TEACHERS are threatening to boycott controversial classroom tests for primary and secondary pupils.

The Educational Institute of Scotland (EIS) teaching union is to discuss whether its members should withdraw from administering the assessments or reporting their results.

The move comes after the Scottish Government brought forward plans for new standardised assessments for pupils in P1, P4 and P7, as well as the third year of secondary.

The tests were introduced because the government does not believe the different assessments currently being used by councils provide sufficient national evidence of progress.

However, critics fear introducing any standardised assessment which compares pupils in different schools encourages teachers to ‘teach to the test’.

Members of the EIS are also concerned the publication of data which shows the curriculum levels pupils have reached will encourage unfair comparisons between different schools.

A motion from the union’s East Renfrewshire local association calls on the annual general meeting of the EIS in Perth to oppose standardised testing “which the EIS determines as detrimental to learning and teaching in schools”.

It goes on to call on members in primary and secondary schools to be balloted on a boycott of the “administration and reporting of the test results”.

The issue was also raised by Margaret Smith, president of the EIS, as part of a speech questioning current educational priorities.

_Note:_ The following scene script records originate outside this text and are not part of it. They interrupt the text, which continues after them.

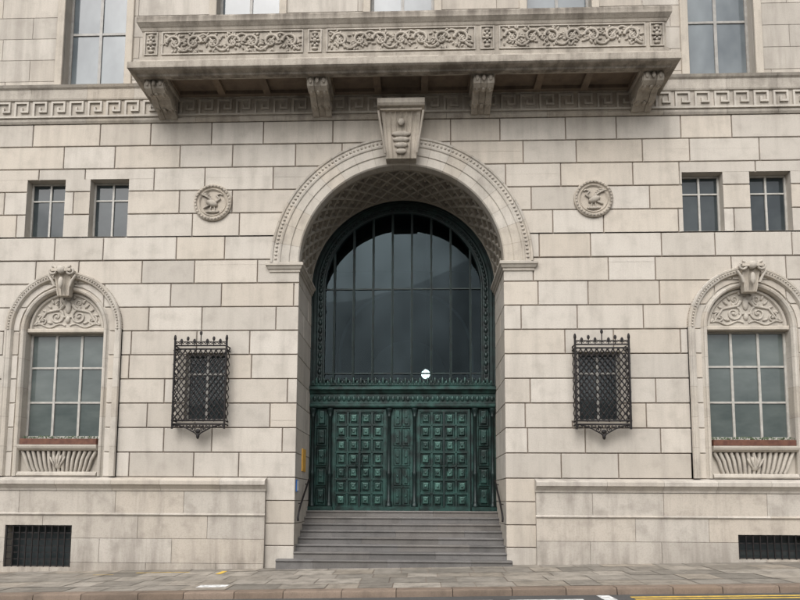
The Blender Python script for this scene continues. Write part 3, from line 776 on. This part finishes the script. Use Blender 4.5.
def strip(m_,xa,xb,ya,yb,o=.004): m_.face([(xa,ya,zroad(xa)+o),(xb,ya,zroad(xb)+o),(xb,yb,zroad(xb)+o),(xa,yb,zroad(xa)+o)])
ym=MB(); strip(ym,4.3,30,-3.92,-3.80); strip(ym,4.3,30,-4.14,-4.03); strip(ym,-30,-7.6,-3.95,-3.86); ym.obj('yellow_road_lines',M['yellow'])
for xa,xb in((-4.2,-2.4),(-2.2,-.9),(.6,1.8),(2.1,3.4)): strip(mk,xa,xb,-4.10,-4.0)
strip(mk,3.75,3.98,-4.15,-3.62)
for i in range(-6,7): strip(mk,i*6,i*6+3,-10.8,-10.7)
mk.obj('white_road_markings',M['wpaint'])
ym=MB()
for (xa,xb,ya,yb) in((-6.3,-5.0,-.64,-.59),(-4.25,-4.12,-1.0,-.5),(-7.2,-6.7,-.9,-.87)):
    ym.face([(xa,ya,zp(xa,ya)+.005),(xb,ya,zp(xb,ya)+.005),(xb,yb,zp(xb,yb)+.005),(xa,yb,zp(xa,yb)+.005)])
ym.obj('yellow_pavement_marks',M['yellow'])
uc=MB(); uc.face([(-4.0,-2.9,zp(-4,-2.9)+.005),(-3.4,-2.9,zp(-3.4,-2.9)+.005),(-3.4,-2.6,zp(-3.4,-2.6)+.005),(-4.0,-2.6,zp(-4,-2.6)+.005)]); uc.obj('utility_cover',M['wpaint'])

# ------------------------------------------------------------------ building opposite (seen in reflections)
O=empty('opposite_office_building')
of,oj,op_=MB(),MB(),MB()
ow=[]
for fl in range(2):
    for i in range(-9,10): ow.append(rect_op(i*3.2-.8,i*3.2+.8,1.0+fl*3.7,3.5+fl*3.7))
wall(of,oj,-30,30,[-1]+[.2+.925*i for i in range(10)],ow,0,.05,.01,.005,2.2,mp=lambda x,y,z:(x,-26-y,z),seed=31)
of.obj('front_wall',M['wall'],O); oj.obj('joints',M['joint'],O)
for o in ow:
    a,b=o['a'](0),o['b'](0); op_.face([(a-.05,-26.3,o['z0']-.05),(b+.05,-26.3,o['z0']-.05),(b+.05,-26.3,o['z1']+.05),(a-.05,-26.3,o['z1']+.05)])
op_.obj('windows',M['paneD'],O)
ob=MB(); ob.box(-30,30,-34,-26.4,-1,8.6); ob.obj('body',M['wall'],O)

# ------------------------------------------------------------------ camera, light, world
C=Vector((0.47,-15,1.75))
R=Matrix.Rotation(math.radians(1.8),3,'Z')@Matrix.Rotation(math.radians(95),3,'X')@Matrix.Rotation(math.radians(0.28),3,'Z')
cd=bpy.data.cameras.new('camera'); cd.sensor_width=36; cd.lens=27; cd.shift_y=147.5/800; cd.clip_end=2000; cd.clip_start=.1
cam=bpy.data.objects.new('camera',cd); cam.matrix_world=Matrix.Translation(C)@R.to_4x4(); bpy.context.collection.objects.link(cam); bpy.context.scene.camera=cam
el,az=math.radians(48),math.radians(195)
w=bpy.data.worlds.new('World'); bpy.context.scene.world=w; w.use_nodes=True; nt=w.node_tree; bg=nt.nodes['Background']
sk=N(nt,'ShaderNodeTexSky',sky_type='NISHITA'); sk.sun_disc=False; sk.sun_elevation=el; sk.sun_rotation=az; sk.dust_density=5; sk.air_density=1.0
hs=N(nt,'ShaderNodeHueSaturation'); hs.inputs['Saturation'].default_value=.25; hs.inputs['Value'].default_value=1.5; nt.links.new(sk.outputs[0],hs.inputs['Color']); nt.links.new(hs.outputs[0],bg.inputs[0])
bg.inputs[1].default_value=.15
sd=bpy.data.lights.new('sun','SUN'); sd.energy=.95; sd.angle=math.radians(60); sd.color=(1,.985,.97)
so=bpy.data.objects.new('sun',sd); bpy.context.collection.objects.link(so)
dirv=Vector((math.sin(az)*math.cos(el),math.cos(az)*math.cos(el),math.sin(el)))
so.rotation_euler=dirv.to_track_quat('Z','Y').to_euler(); so.location=(0,-10,30)
sc=bpy.context.scene; sc.view_settings.view_transform='Standard'; sc.view_settings.look='None'; sc.view_settings.exposure=0
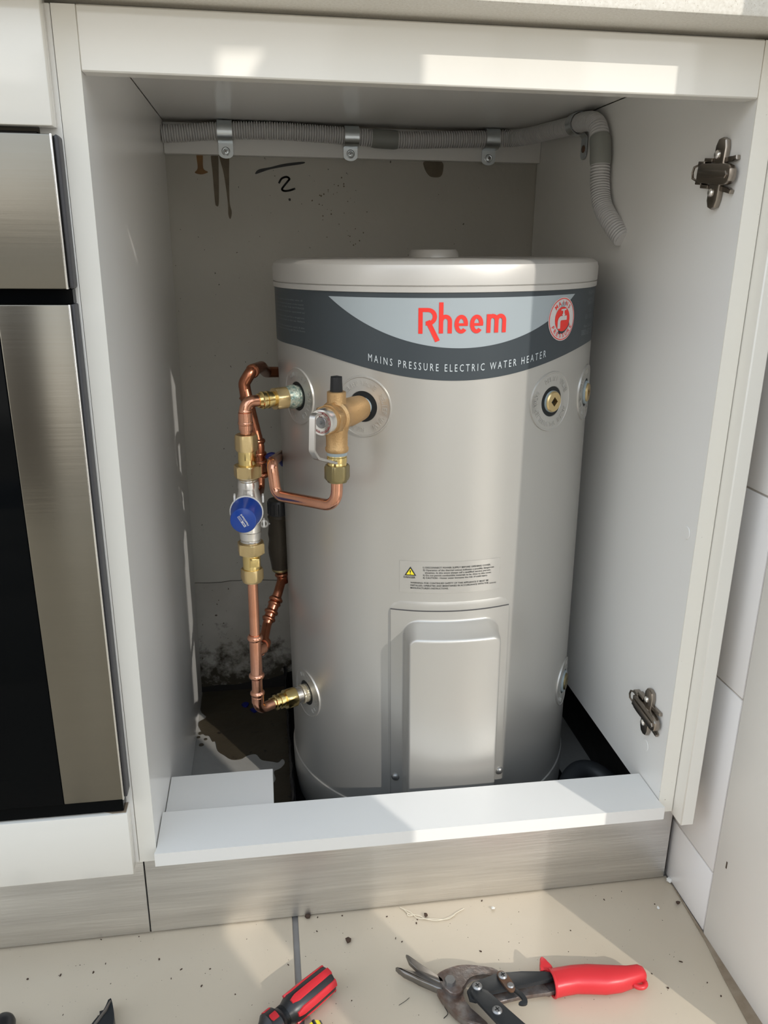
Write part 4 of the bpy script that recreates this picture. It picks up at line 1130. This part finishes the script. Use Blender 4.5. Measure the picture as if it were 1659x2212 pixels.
hs = thing('drain_hose', (0.55, 0.2, 0.005), 'thick dark grey hose curving over the floor right of the heater base', 'hose')
b = BM(); tube(b, spline([(0.508, 0.085, 0.022), (0.512, 0.120, 0.032), (0.522, 0.160, 0.042), (0.540, 0.193, 0.050), (0.562, 0.210, 0.053), (0.585, 0.205, 0.050), (0.600, 0.180, 0.042), (0.604, 0.140, 0.030), (0.602, 0.090, 0.018)], 8), 0.0145, 22); obj('hose_tube', b, M['hose'], hs)
random.seed(21)
for k, (x, y, s) in enumerate(((0.078, 0.531, 0.008), (0.094, 0.514, 0.007))):
    b = BM()
    poly = [(x + s * random.uniform(0.5, 1.3) * math.cos(a), y + s * random.uniform(0.6, 1.4) * math.sin(a)) for a in np.linspace(0, 2 * PI, 10)[:-1]]
    prism(b, poly, 0.0014, 0.0044, 0.0008)
    tag(obj('plastic_scrap', b, M['bluedark'], origin=(x, y, 0.0014)), ('dark blue plastic scrap on the slab left of the pipe elbow', 'dark blue plastic scrap on the slab nearest below the pipe elbow')[k], 'scrap', 'blue plastic scraps on the slab')

# ================================================================== TOOLS ON THE FLOOR
sn = thing('tin_snips', (0.37, -0.09, 0.0), 'rusty tin snips with one red vinyl handle lying on the tiles', 'snips')
def flat(poly, z0, z1, name, m, bev=0.0008, sm=0, parent=None):
    b = BM(); prism(b, smooth_poly(poly, sm) if sm else poly, z0, z1, bev); return obj(name, b, m, parent or sn)
bladeU = [(0.2641, -0.0336), (0.2666, -0.0344), (0.2765, -0.0491), (0.2926, -0.0648), (0.2984, -0.0689), (0.3000, -0.0760), (0.2931, -0.0740), (0.2845, -0.0669), (0.2734, -0.0554), (0.2658, -0.0442)]
bladeL = [(0.2508, -0.0450), (0.2537, -0.0454), (0.2735, -0.0556), (0.2930, -0.0638), (0.3000, -0.0720), (0.2954, -0.0800), (0.2903, -0.0785), (0.2735, -0.0655), (0.2583, -0.0546)]
flat(bladeU, 0.011, 0.017, 'upper_blade', M['blade'], 0.0015)
flat(bladeL, 0.005, 0.0135, 'lower_blade', M['blade'], 0.002)
jawA = [(0.2925, -0.0680), (0.2955, -0.0628), (0.3078, -0.0581), (0.3219, -0.0563), (0.3388, -0.0591), (0.3602, -0.0670), (0.3566, -0.0740), (0.3360, -0.0698), (0.3232, -0.0746), (0.3179, -0.0846), (0.3120, -0.0900), (0.3020, -0.0880)]
jawB = [(0.2939, -0.0680), (0.3100, -0.0680), (0.3200, -0.0760), (0.3179, -0.0846), (0.3158, -0.0969), (0.3329, -0.1233), (0.3329, -0.1290), (0.3180, -0.1246), (0.3035, -0.1093), (0.2959, -0.0941), (0.2903, -0.0808)]
flat(jawA, 0.010, 0.017, 'upper_jaw', M['rustyjaw'], 0.0015, 3)
flat(jawB, 0.004, 0.0125, 'lower_jaw', M['rustyjaw'], 0.0015, 3)
shank = [(0.3373, -0.0935), (0.3804, -0.0890), (0.4200, -0.0860), (0.4200, -0.0985), (0.4094, -0.0992), (0.3738, -0.1000), (0.3499, -0.1035)]
flat(shank, 0.008, 0.013, 'handle_shank', M['rustyjaw'], 0.001)
lever1 = [(0.3195, -0.0922), (0.3285, -0.0828), (0.3594, -0.0752), (0.3840, -0.0775), (0.4079, -0.0810), (0.4200, -0.0845), (0.4200, -0.0890), (0.4115, -0.0912), (0.3787, -0.0941), (0.3362, -0.0966), (0.3263, -0.1055), (0.3197, -0.1025)]
flat(lever1, 0.017, 0.022, 'upper_lever', M['gunmetal'], 0.001)
lever2 = [(0.3215, -0.0975), (0.3290, -0.0915), (0.3404, -0.0990), (0.3657, -0.1395), (0.3900, -0.1720), (0.3700, -0.1780), (0.3397, -0.1358), (0.3245, -0.1066)]
flat(lever2, 0.0225, 0.0265, 'lower_lever', M['gunmetal'], 0.001)
lever2b = [(0.3720, -0.1500), (0.3900, -0.1700), (0.4300, -0.2250), (0.4200, -0.2330), (0.3690, -0.1750)]
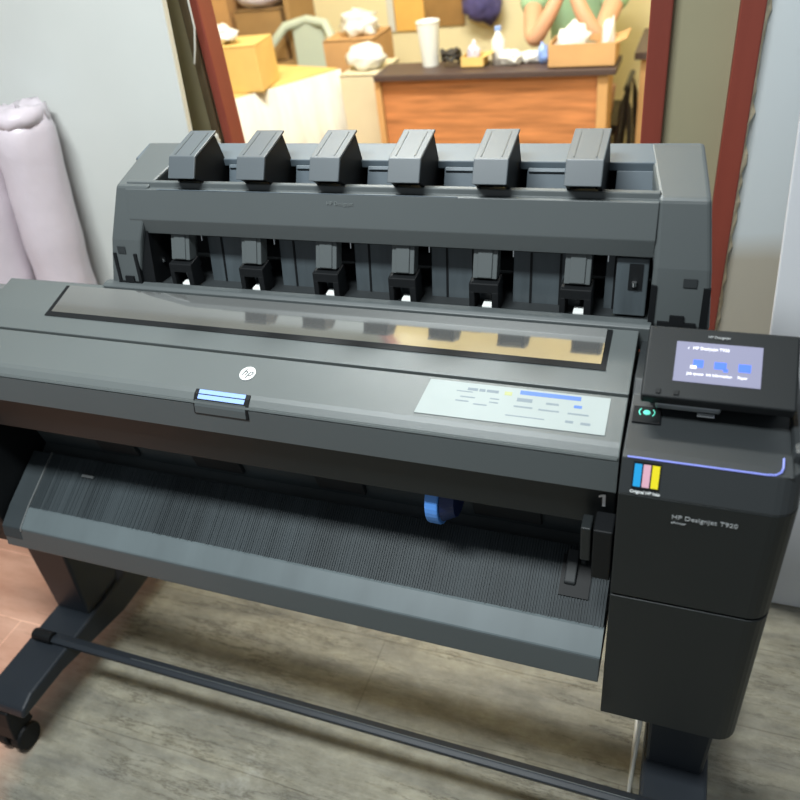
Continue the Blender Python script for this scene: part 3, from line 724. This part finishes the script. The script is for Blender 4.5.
# table with white cloth
T = empty('table', (-2.15, 2.95, 0), 'low work table under a hanging white cloth left in the far room', 'table')
tp = [(-2.9, 2.55), (-1.86, 2.55), (-1.475, 3.09), (-2.2, 3.3), (-2.9, 3.3)]
b = bm_new(); lo = [b.verts.new((x, y, .725)) for x, y in tp]; hi = [b.verts.new((x, y, .75)) for x, y in tp]
b.faces.new(hi); b.faces.new(lo)
for i in range(5): b.faces.new((lo[i], lo[(i + 1) % 5], hi[(i + 1) % 5], hi[i]))
link('tabletop', b, 'cartony', T)
for x, y in ((-2.8, 2.65), (-1.95, 2.68), (-1.62, 3.05), (-2.8, 3.2)):
    b = bm_new(); box(b, x - .02, x + .02, y - .02, y + .02, 0, .725); link('leg', b, 'carton', T)
b = bm_new()
p0 = V((-2.9, 2.535, 0)); p1 = V((-1.855, 2.535, 0)); p2 = V((-1.462, 3.085, 0)); path = []
for k in range(40): path.append(p0.lerp(p1, k / 40))
for k in range(41): path.append(p1.lerp(p2, k / 40))
topv = []; botv = []; topi = []; boti = []
for k, p in enumerate(path):
    wv = .012 * math.sin(k * 1.1) + .006 * math.sin(k * 2.7)
    o_ = V((.8, -.6, 0)) if k >= 40 else V((0, -1, 0))
    topv.append(b.verts.new(p + o_ * .004 + V((0, 0, .748)))); botv.append(b.verts.new(p + o_ * (.02 + wv) + V((0, 0, .10))))
    topi.append(b.verts.new(p + o_ * .001 + V((0, 0, .748)))); boti.append(b.verts.new(p + o_ * (.017 + wv) + V((0, 0, .10))))
for k in range(len(path) - 1):
    b.faces.new((topv[k], topv[k + 1], botv[k + 1], botv[k])); b.faces.new((topi[k], topi[k + 1], boti[k + 1], boti[k]))
    b.faces.new((topv[k], topv[k + 1], topi[k + 1], topi[k])); b.faces.new((botv[k], botv[k + 1], boti[k + 1], boti[k]))
tag(link('tablecloth', b, 'cloth', smooth=True, wloc=(-2.1, 2.7, .1)), 'white cloth hanging from the front edges of the table left in the far room', 'cloth')
carton('yellow_box', -1.86, -1.665, 2.74, 2.93, .7505, .925, 'cartony', 'tall yellow carton on the cloth covered table', flaps=0, rot=.12)
clutter('white_rag', (-1.815, 2.80, .927), (.05, .04, .035), 'plasticbag', 'crumpled white rag on top of the tall yellow carton', 'rag', 12, .9)
clutter('scrap_heap', (-1.80, 2.66, .7505), (.04, .025, .02), 'plasticbag', 'small heap of scraps on the table in front of the yellow carton', 'scraps', 13, .9)
# plastic chair behind
ch = empty('plastic_chair', (-1.89, 3.62, 0), 'pale green plastic armchair behind the cloth covered table', 'chair')
b = bm_new()
def arc_pts(): return [(-2.10, 3.60, .44), (-2.105, 3.60, .62), (-2.08, 3.62, .74), (-2.0, 3.66, .815), (-1.89, 3.69, .835), (-1.78, 3.66, .82), (-1.72, 3.62, .74), (-1.70, 3.60, .62), (-1.70, 3.60, .44)]
tube(b, arc_pts(), .022, 10); link('arm_frame', b, 'chair', ch, smooth=True)
b = bm_new(); prism(b, -1.975, -1.80, [(3.65, .43), (3.69, .43), (3.70, .82), (3.675, .82)]); link('backrest', b, 'chair', ch, bevel=.01)
b = bm_new(); box(b, -2.10, -1.70, 3.35, 3.68, .41, .44); link('seat', b, 'chair', ch, bevel=.01)
for x, y in ((-2.09, 3.36), (-1.71, 3.36), (-2.09, 3.67), (-1.71, 3.67)):
    b = bm_new(); tube(b, [(x, y, 0), (x * .995 - .0, y, .42)], [.016, .022], 8); link('leg', b, 'chair', ch)
# boxes between table and desk
carton('beige_box', -1.440, -1.265, 3.02, 3.28, 0, .735, 'beige', 'tall beige box standing on the floor left of the desk', flaps=0)
clutter('styrofoam_block', (-1.35, 3.12, .737), (.085, .07, .055), 'plasticbag', 'rounded white foam piece on top of the tall beige box', 'foam', 15, .25)
carton('brown_box', -1.64, -1.395, 3.32, 3.56, 0, .808, 'carton', 'tall brown carton stack behind the beige box', flaps=0)
clutter('white_sack', (-1.50, 3.42, .810), (.085, .07, .05), 'plasticbag', 'crumpled white sack on top of the tall brown carton', 'sack', 16, .7)
# shelf boxes at the far wall
SH = empty('shelf_unit', (-2.5, 3.8, 0), 'brown shelving against the far wall behind the plastic chair', 'shelf')
for x in (-3.1, -2.02):
    b = bm_new(); box(b, x, x + .03, 3.72, 3.98, 0, 1.5); link('upright', b, 'cartond', SH)
for z in (.25, .62, 1.05, 1.47):
    b = bm_new(); box(b, -3.07, -2.02, 3.72, 3.98, z, z + .02); link('shelf_board', b, 'cartond', SH)
b = bm_new(); box(b, -3.1, -1.99, 3.98, 3.995, 0, 1.5); link('back_panel', b, 'cartond', SH)
for k, (x0, x1, z0, z1, mm, lb) in enumerate(((-3.04, -2.70, .641, .90, 'cartond', 'dark brown carton at the left on the middle shelf of the far shelving'),
                                      (-2.68, -2.36, .641, .95, 'carton', 'brown carton in the middle of the far shelving, beside the lavender cloth'),
                                      (-2.33, -2.06, .641, .88, 'cartond', 'lower brown carton at the right on the middle shelf of the far shelving'))):
    carton('storage_carton', x0, x1, 3.74, 3.95, z0, z1, mm, lb, flaps=0)
clutter('lavender_cloth', (-2.20, 3.84, .883), (.13, .09, .07), 'lav', 'lavender cloth heap on top of the right carton of the far shelving', 'cloth', 20, .25)
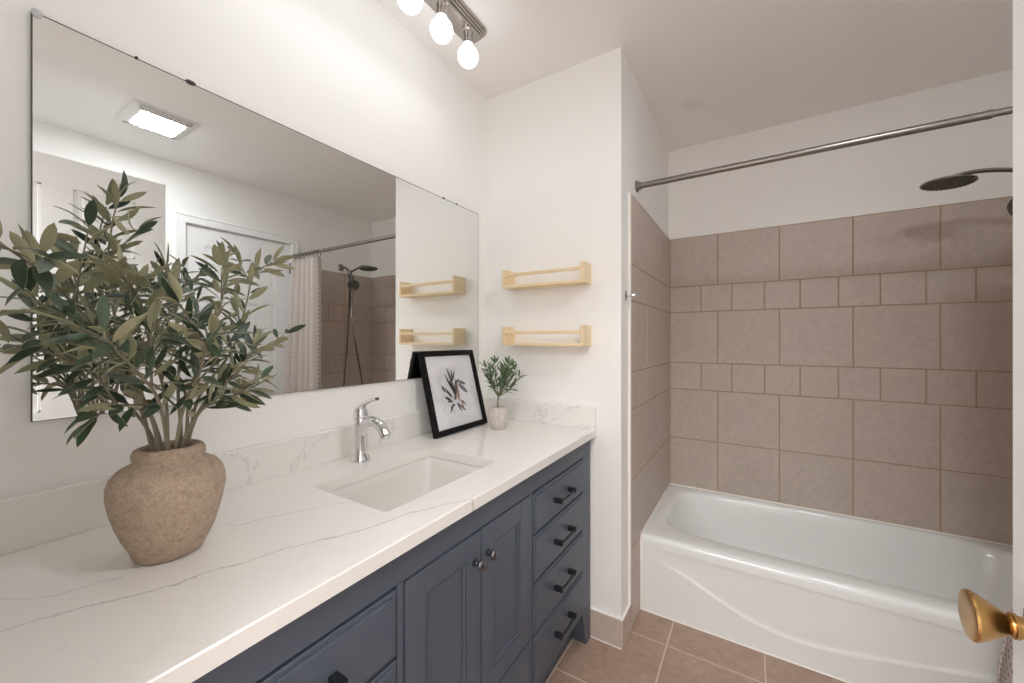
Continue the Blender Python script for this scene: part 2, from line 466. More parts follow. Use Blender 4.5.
# ------------------------------------------------------------------ bathtub
TX0, TX1, TY0, TY1, TZ = XA+.0105, XR-.0105, 1.852, YB-.0125, .350
def sup(cx, cy, hx, hy, n, z, K=112):
    out = []
    for k in range(K):
        a = 2*PI*(k+.5)/K; c, s = math.cos(a), math.sin(a)
        out.append(Vector((cx+hx*math.copysign(abs(c)**(2/n), c), cy+hy*math.copysign(abs(s)**(2/n), s), z)))
    return out
def tub_ring(x0, x1, y0, y1, n, z): return sup((x0+x1)/2, (y0+y1)/2, (x1-x0)/2, (y1-y0)/2, n, z)
tub = thing('bathtub', 'white alcove bathtub with a swooping ridge on its apron, below the tiled wall', 'bathtub', (.3, 2.2, 0))
b = B()
spec = [(TX0, TX1, TY0, TY1, 90, .30), (TX0, TX1, TY0, TY1, 90, .328), (TX0, TX1, TY0+.003, TY1, 60, .340), (TX0+.003, TX1-.003, TY0+.012, TY1-.003, 40, .348), (TX0+.012, TX1-.012, TY0+.026, TY1-.01, 24, TZ),
        (-.393, .985, 1.949, 2.566, 5.5, TZ), (-.386, .978, 1.958, 2.560, 5.2, .346), (-.378, .972, 1.966, 2.553, 5, .334), (-.368, .966, 1.973, 2.546, 4.6, .30),
        (-.345, .958, 1.985, 2.536, 4.2, .24), (-.30, .948, 2.0, 2.522, 3.8, .17), (-.24, .935, 2.02, 2.502, 3.5, .11), (-.19, .915, 2.045, 2.48, 3.3, .075), (-.12, .88, 2.08, 2.44, 3, .058), (.0, .8, 2.15, 2.37, 2.6, .052)]
R = [[b.verts.new(p) for p in tub_ring(*s)] for s in spec]
bridge(b, R); b.faces.new(R[-1])
# apron with its embossed swoosh
cz = [(-.45, .27), (-.38, .252), (-.334, .235), (-.239, .203), (-.122, .150), (-.049, .122), (.02, .103), (.081, .093), (.15, .089), (.212, .092), (.313, .107), (.442, .133), (.641, .174), (.85, .22), (1.06, .27)]
def curve(x):
    for (a, p), (c, q) in zip(cz, cz[1:]):
        if a <= x <= c: return p+(q-p)*(x-a)/(c-a)
    return .25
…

Mrs Smith also voiced doubts over the introduction of a new £120 million fund to give schools in deprived areas more resources to close the attainment gap between rich and poor pupils.

She said: “The extra money given to schools is welcome, but is it going to close the gaps which exist? Are standardised assessments going to close the gap?

“If we were listened to, really listened to and our ideas put into action, investment in nursery teachers in all nursery classes, smaller class sizes throughout the school, more teachers and more support for learning assistants would certainly go a long way to help close the attainment gap.”

Mrs Smith also attacked the constant cycle of reform which has seen change to the curriculum, exams and the way schools are run.

She added: “I just wish they would give teachers time to embed changes before more changes are made. Education is not a football to be kicked around the playground at Holyrood.”

A Scottish Government spokesman said the new standardised assessments would replace existing assessments already used in most schools.

He added: “They will not increase workload for teachers or children, but they will help check progress in literacy and reading.

“They will automatically generate information for teachers on where a pupil is doing well and where further support may be required and they will remove the need to buy in local assessments.”